Lately I’ve become extremely interested in accident analysis techniques. This is largely useful in the manufacturing and transportation industries, but there has been a growing trend to adopt these types of practices in the technology arena. Think Kanban, Lean Startup, and the Theory of Constraints to name a few.

But accident analysis and safety digs deep into the nature of failure within a system. Some of my favorite thinkers in the field like Sidney Dekker and Nancy Leveson have been forcing me to go beyond the surface of an issue and to dig deeper into the organizational issues that are equal contributors to failure.

Root Cause Analysis (RCA) is something that gets touted all the time in technology. When a system goes down, we’re desperately trying to find out what caused things to go bad. Despite our best efforts, we never seem to go far enough with RCAs.

One of my favorite mantras regarding root cause is that “Root cause is simply where we stop looking.” We go far enough down the rabbit hole that we simply can’t explain further, don’t have the will to explain further or we’ve reached a politically acceptable answer. (Leveson Engineering a Safer World)

So why do we go through the theater of Root Cause Analysis in technology? Because we need to explain the unexplainable. Because if we can’t explain something, how can we possibly give assurances it won’t happen in the future?

The technology field has done a great job of pretending that everyone has their shit together.

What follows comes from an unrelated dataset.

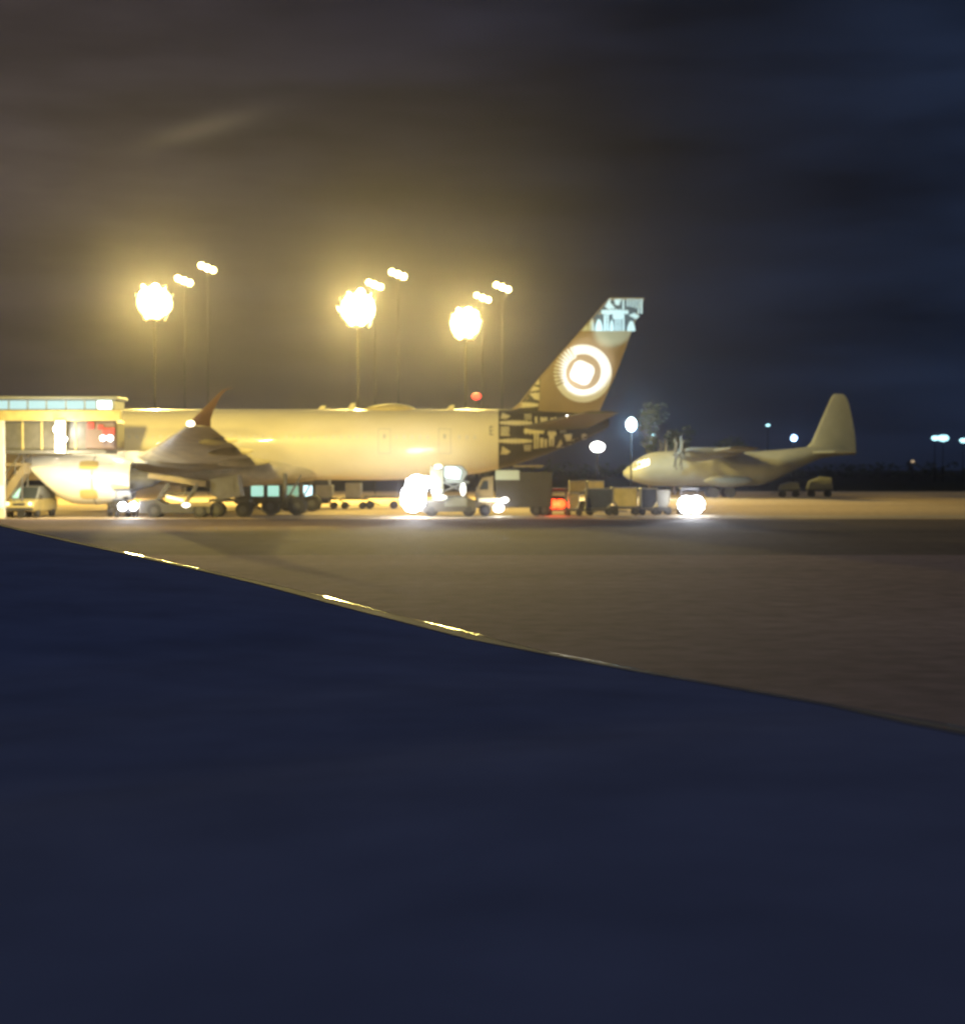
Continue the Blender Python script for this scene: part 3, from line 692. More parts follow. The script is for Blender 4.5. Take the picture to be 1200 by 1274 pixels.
# ------------------------------------------------------------------ jet bridge
def bridge():
    Y = 110.0
    t = thing('jet_bridge', 'jet bridge with cyan lit clerestory windows and dark glazed tunnel at left', 'jet bridge', (X(60, Y), Y, 0))
    xa, xb = -52.0, X(143, Y)
    zr1, zr0, zb0, zf = Z(497, Y), Z(510, Y), Z(523, Y), Z(560, Y)
    b = MB(); b.box(((xa+xb)/2, Y+1.6, zr1+.12), (xb-xa+.4, 3.6, .22)); b.build('roof', LGREY, t, bevel=.04, world=True)
    b = MB(); b.box(((xa+xb)/2, Y+1.6, (zr0+zr1)/2), (xb-xa, 2.9, zr1-zr0)); b.build('clerestory_wall', LGREY, t, world=True)
    x = xb-.15
    i = 0; ws = [1.15, .85, 1.35, 1.4, 1.35, 1.35]
    while x > xa+2:
        w = ws[i] if i < len(ws) else 1.4
        b = MB(); b.box((x-w/2, Y+.12, (zr0+zr1)/2), (w-.12, .08, (zr1-zr0)*.82)); b.build('clerestory_window', E_CYAN2 if i == 0 else E_CYAN, t, bevel=.02, world=True); x -= w; i += 1
    b = MB(); b.box(((xa+xb)/2+.3, Y+.2, (zr0+zb0)/2-.02), (xb-xa+.3, .5, zr0-zb0)); b.build('fascia_beam', YEL, t, bevel=.04, world=True)
    b = MB(); b.box(((xa+xb)/2, Y+1.9, (zb0+zf)/2), (xb-xa-1.8, 2.6, zb0-zf)); tw = b.build('tunnel_wall', mat('brown grey glazing', (.10, .095, .08), .35, noise=.2), t, world=True)
    b = MB(); b.box(((xa+xb)/2, Y+1.7, zf-.12), (xb-xa-1.2, 3.1, .24)); b.build('tunnel_floor', GREYM, t, bevel=.03, world=True)
    for px in (26, 50, 92):
        b = MB(); b.box((X(px, Y), Y+.55, (zb0+zf)/2), (.12, .1, zb0-zf)); b.build('mullion', YEL, t, world=True)
    for px, w in ((75, .75), (1.5, .42)):
        zb = zf-.2 if px > 10 else 0
        b = MB(); b.box((X(px, Y-.3), Y-.1, (zb0+zb)/2), (w, .35, zb0-zb)); b.build('column', NAC, t, bevel=.05, world=True)
    for px in (-90, -200):
        b = MB(); b.bar((X(px, Y), Y+1.6, 0), (X(px, Y), Y+1.6, zf), .4, n=16); b.build('support_leg', LGREY, t, smooth=True, world=True)
    # rotunda head with red bellows
    b = MB(); b.box((X(123, Y), Y+1.9, Z(541, Y)), (2.3, 2.7, 2.2)); b.build('cab', mat('dim cab panel', (.12, .08, .07), .5), t, bevel=.2, world=True)
    for px, py, w, h in ((112, 529, .45, .5), (134, 536, .9, .5), (124, 531, .4, .35)):
        b = MB(); b.box((X(px, Y), Y+.46, Z(py, Y)), (w, .12, h)); b.build('red_bellows', mat('red canopy', (.30, .025, .02), .6, noise=.3), t, bevel=.04, world=True)
    for px, py, r, e in ((72, 534, .32, 'w'), (81, 546, .16, 'w'), (128, 545, .2, 'w'), (137, 545, .22, 'w')):
        p = P(px, py, Y-.5); b = MB(); b.bar(p+Vector((0, .2, .05)), p, r*.6, r*.9); b.bar(p, p+Vector((0, -.12, -.03)), r, r*.85, n=14)
        b.build('bridge_lamp', mat('bridge lamp lens', (1, 1, 1), emit=(.95, .97, 1), es=8), t, smooth=True, world=True)
    lamp('bridge_and_fill_light', 'POINT', P(72, 535, Y-1.6), 350, (.9, .95, 1), t, shadow_soft_size=.3)
    lamp('bridge_and_fill_light', 'POINT', P(132, 548, Y-1.3), 70, (1, .95, .85), t, shadow_soft_size=.3)
    lamp('bridge_and_fill_light', 'POINT', P(70, 574, Y-2.2), 1900, (1, .86, .55), t, shadow_soft_size=.3)  # added fill without a fixture, brightens the near engine
    lamp('bridge_and_fill_light', 'POINT', P(150, 540, Y+4.5), 520, (1, .82, .45), t, shadow_soft_size=.3)  # added fill for the fuselage where the cab shadows it
    # teal lamp under the column
    b = MB(); b.box(P(1.5, 618, Y-.6), (.35, .15, 1.6)); b.build('column_light', E_TEAL, t, bevel=.04, world=True)
    return t
bridge()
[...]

No one should ever have a failure that goes undetected. Anyone who isn’t alerted before a problem happens is an idiot. These are all worthwhile goals, but they are so far away from the reality of where we are in technology. But thanks to blogs, social media and the wisdom of hindsight, gaps in system and failure monitoring is largely the result of unqualified staff. This belief is held by management, furthered by people in the industry who talk a good game and then ultimately internalized by those with imposter syndrome. So we stress and we agonize over the root cause of a thing. And that’s not entirely a bad thing, but here’s the rub.

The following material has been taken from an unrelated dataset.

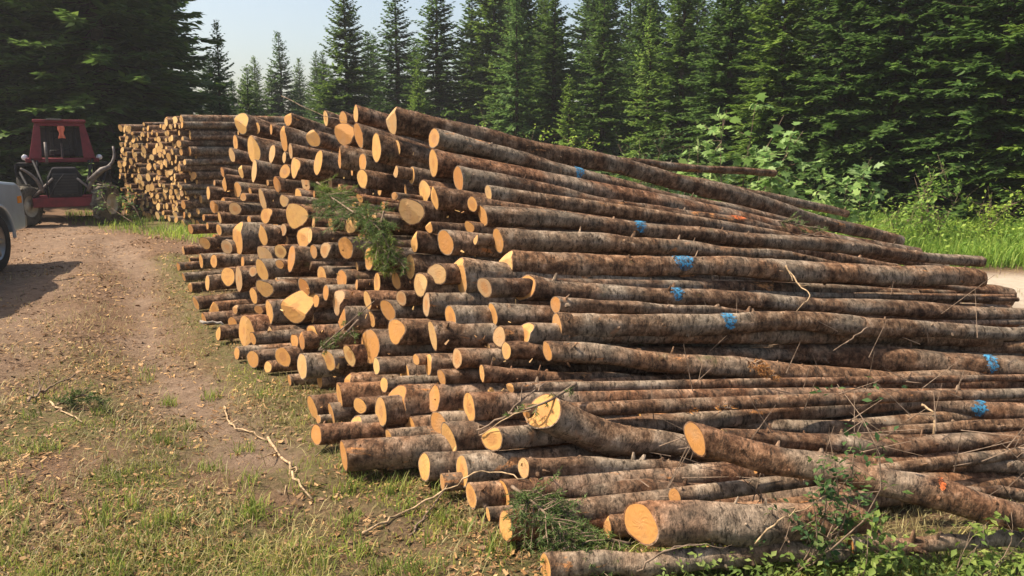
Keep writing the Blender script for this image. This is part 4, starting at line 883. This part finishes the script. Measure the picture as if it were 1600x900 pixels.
# litter of chips, needles and bark on the clearing
x, y, r_ = scatter(120000, (-.72, .4), (2.4, 16), lambda x, y: np.clip(fbm(x*1.7, y*1.7, 61)*2.2-.55, .06, 1)*(1-.55*masks(x, y)[0])*(x < .9-.605*(y-2.6)+.4), 89)
n = len(x); az = r_.random(n)*PI; L = .003+.013*r_.random(n)**3+.0010*y; Wd = L*r_.uniform(.12, .5, n); z = gz(x, y)+.003+r_.random(n)*.012
d = np.stack([np.cos(az), np.sin(az), r_.normal(0, .3, n)], 1)*L[:, None]; w = np.stack([-np.sin(az), np.cos(az), r_.normal(0, .5, n)], 1)*Wd[:, None]; p = np.stack([x, y, z], 1)
A = np.stack([p-d-w, p+d-w*.6, p+d+w*.6, p-d+w], 1).reshape(-1, 3)
tag(link('wood_litter', tri_mesh('wood_litter', A, np.arange(len(A)).reshape(-1, 4), leaf_material('wood_litter', (.06,.034,.02), (.18,.10,.06), (.37,.245,.15), .0))), 'brown litter of bark scraps and wood chips covering the clearing', 'litter', None, 'stuff')

# ------------------------------------------------------------------ pickup
PAINT = simple('silver_blue_paint', (.40, .48, .54), .30, .6, .35, .10, 2.2); GLASS = simple('dark_glass', (.02, .025, .03), .06, .7, 0, .1, 3)
RUBBER = simple('tyre_rubber', (.035, .033, .03), .85, .2, 0, .25, 20); CHROME = simple('worn_chrome', (.30, .30, .30), .4, .5, .8, .08, 10); BLACK = simple('black_plastic', (.03, .03, .03), .6, .3, 0, .2, 10)
LAMP = simple('clear_lamp', (.7, .72, .74), .12, .7, .2, .05, 10); AMBER = simple('amber_lens', (.7, .25, .03), .2, .6)
hd = np.array([-.20, 1.0]); hd /= np.linalg.norm(hd); lf = np.array([-hd[1], hd[0]]); wc = np.array([-7.02, 10.62])
org = wc+hd*.98+lf*.86
pk = empty('pickup_truck', (org[0], org[1], -.01), math.atan2(hd[1], hd[0])); tag(pk, 'silver-blue pickup truck cut off by the left picture edge', 'pickup truck')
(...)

Lets say we get to a point where we find that the root cause was due to setting X not being set to a reasonable or correct value. That’s it. We change setting X, explain how that moves up the cause of events and fixes everything had X been set to a sane value. But why was X set to the value it was set at? Easy, the person before us was an idiot. But is that really the case? What factors went into that decision? What organizational pressures were present that forced a more conservative value? Could we not spend the money for extra hardware that would better utilize X? Was there no time to do performance testing so we settled on the low value for X? Did our predecessor not get the training necessary to understand the impact of X? These are all questions that need to be answered to truly be able to do root cause analysis. And the truth of the matter is, most organizations don’t have the stomach for it.

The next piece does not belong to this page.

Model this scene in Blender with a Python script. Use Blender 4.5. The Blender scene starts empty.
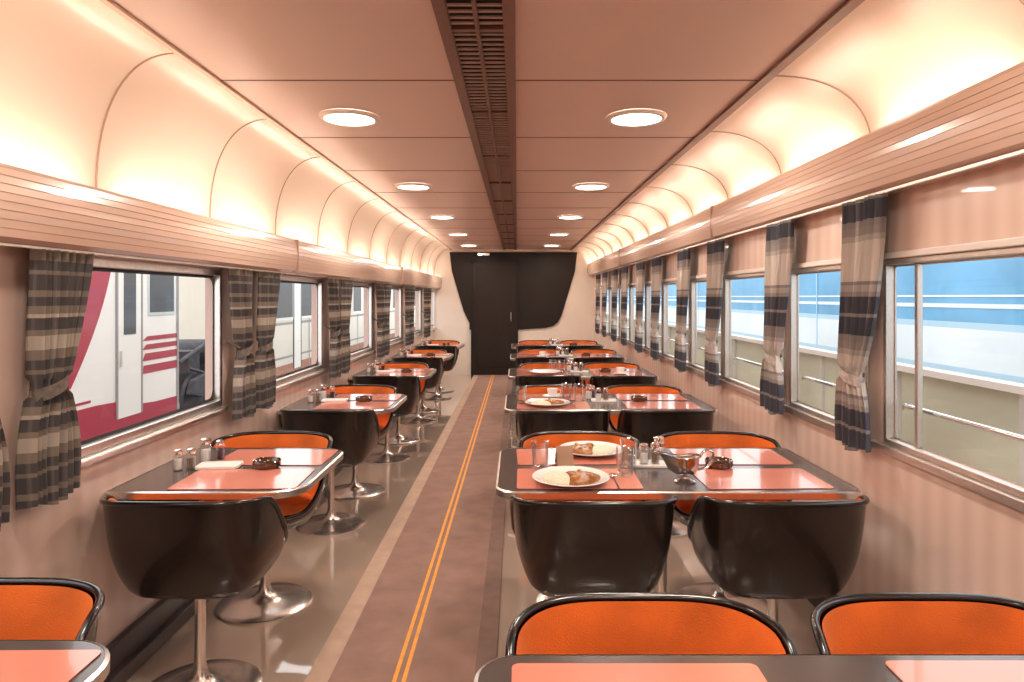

Companies have a hard time looking themselves in the mirror and assessing themselves in an honest light. How many projects weren’t given enough time to be done right? How many projects have to skip a vital phase of the testing process due to time constraints? These are the problems you run into throughout your career, across countless companies, leading one to believe it’s less about the company and more about the human condition. But regardless of the source of these problems, they are all things that contribute to the cause of failure in our systems. Organizations that have operational excellence are the orgs who aren’t afraid to look at themselves honestly and follow the root cause of failure, no matter where it takes them.

Next time you participate in an RCA, take it to the next level. Don’t stop at the 5th “why?” Go to the 100th, or the 1000th or however long it takes to be able to show organizationally where change needs to happen. Don’t absolve yourself of all responsibility, but make sure everyone knows that the failure is not yours, but the organization’s as a whole.